Each line of the material must be returned exactly.

§ **INFORMATION SHOWN**

++++++++

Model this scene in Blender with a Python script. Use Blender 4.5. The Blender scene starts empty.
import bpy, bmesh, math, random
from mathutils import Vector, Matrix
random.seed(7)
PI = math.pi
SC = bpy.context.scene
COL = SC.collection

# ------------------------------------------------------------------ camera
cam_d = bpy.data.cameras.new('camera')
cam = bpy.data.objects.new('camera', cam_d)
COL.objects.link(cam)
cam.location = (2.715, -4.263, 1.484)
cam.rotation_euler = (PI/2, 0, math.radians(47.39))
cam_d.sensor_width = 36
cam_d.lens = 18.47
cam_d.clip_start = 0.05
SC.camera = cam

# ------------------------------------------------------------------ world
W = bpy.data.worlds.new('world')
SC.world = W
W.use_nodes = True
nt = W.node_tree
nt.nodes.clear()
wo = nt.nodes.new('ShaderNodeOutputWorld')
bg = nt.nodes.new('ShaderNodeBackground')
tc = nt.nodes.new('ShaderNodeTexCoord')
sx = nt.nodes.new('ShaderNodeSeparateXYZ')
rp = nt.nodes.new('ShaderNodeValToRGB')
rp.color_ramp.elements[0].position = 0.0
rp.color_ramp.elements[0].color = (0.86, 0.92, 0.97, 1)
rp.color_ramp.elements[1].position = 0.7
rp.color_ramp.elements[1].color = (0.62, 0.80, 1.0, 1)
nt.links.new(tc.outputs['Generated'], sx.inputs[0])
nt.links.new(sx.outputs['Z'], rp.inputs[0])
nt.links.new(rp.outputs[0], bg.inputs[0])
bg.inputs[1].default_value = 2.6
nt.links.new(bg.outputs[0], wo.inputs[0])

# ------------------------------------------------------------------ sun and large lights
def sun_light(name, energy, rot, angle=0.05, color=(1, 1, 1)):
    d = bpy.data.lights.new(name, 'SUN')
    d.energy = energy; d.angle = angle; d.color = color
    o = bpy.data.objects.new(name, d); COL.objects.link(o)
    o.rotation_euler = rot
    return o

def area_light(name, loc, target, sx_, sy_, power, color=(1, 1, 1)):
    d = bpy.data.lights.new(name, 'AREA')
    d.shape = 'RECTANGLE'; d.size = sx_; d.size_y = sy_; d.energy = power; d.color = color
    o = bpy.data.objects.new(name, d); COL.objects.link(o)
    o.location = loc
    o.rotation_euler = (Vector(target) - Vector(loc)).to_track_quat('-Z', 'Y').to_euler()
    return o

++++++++

§ **THE RESPONSE**
Model this scene in Blender with a Python script. Use Blender 4.5. The Blender scene starts empty.
import bpy, bmesh, math, random
from mathutils import Vector, Matrix
random.seed(7)
PI = math.pi
SC = bpy.context.scene
COL = SC.collection

# ------------------------------------------------------------------ camera
cam_d = bpy.data.cameras.new('camera')
cam = bpy.data.objects.new('camera', cam_d)
COL.objects.link(cam)
cam.location = (2.715, -4.263, 1.484)
cam.rotation_euler = (PI/2, 0, math.radians(47.39))
cam_d.sensor_width = 36
cam_d.lens = 18.47
cam_d.clip_start = 0.05
SC.camera = cam

# ------------------------------------------------------------------ world
W = bpy.data.worlds.new('world')
SC.world = W
W.use_nodes = True
nt = W.node_tree
nt.nodes.clear()
wo = nt.nodes.new('ShaderNodeOutputWorld')
bg = nt.nodes.new('ShaderNodeBackground')
tc = nt.nodes.new('ShaderNodeTexCoord')
sx = nt.nodes.new('ShaderNodeSeparateXYZ')
rp = nt.nodes.new('ShaderNodeValToRGB')
rp.color_ramp.elements[0].position = 0.0
rp.color_ramp.elements[0].color = (0.86, 0.92, 0.97, 1)
rp.color_ramp.elements[1].position = 0.7
rp.color_ramp.elements[1].color = (0.62, 0.80, 1.0, 1)
nt.links.new(tc.outputs['Generated'], sx.inputs[0])
nt.links.new(sx.outputs['Z'], rp.inputs[0])
nt.links.new(rp.outputs[0], bg.inputs[0])
bg.inputs[1].default_value = 2.6
nt.links.new(bg.outputs[0], wo.inputs[0])

# ------------------------------------------------------------------ sun and large lights
def sun_light(name, energy, rot, angle=0.05, color=(1, 1, 1)):
    d = bpy.data.lights.new(name, 'SUN')
    d.energy = energy; d.angle = angle; d.color = color
    o = bpy.data.objects.new(name, d); COL.objects.link(o)
    o.rotation_euler = rot
    return o

def area_light(name, loc, target, sx_, sy_, power, color=(1, 1, 1)):
    d = bpy.data.lights.new(name, 'AREA')
    d.shape = 'RECTANGLE'; d.size = sx_; d.size_y = sy_; d.energy = power; d.color = color
    o = bpy.data.objects.new(name, d); COL.objects.link(o)
    o.location = loc
    o.rotation_euler = (Vector(target) - Vector(loc)).to_track_quat('-Z', 'Y').to_euler()
    return o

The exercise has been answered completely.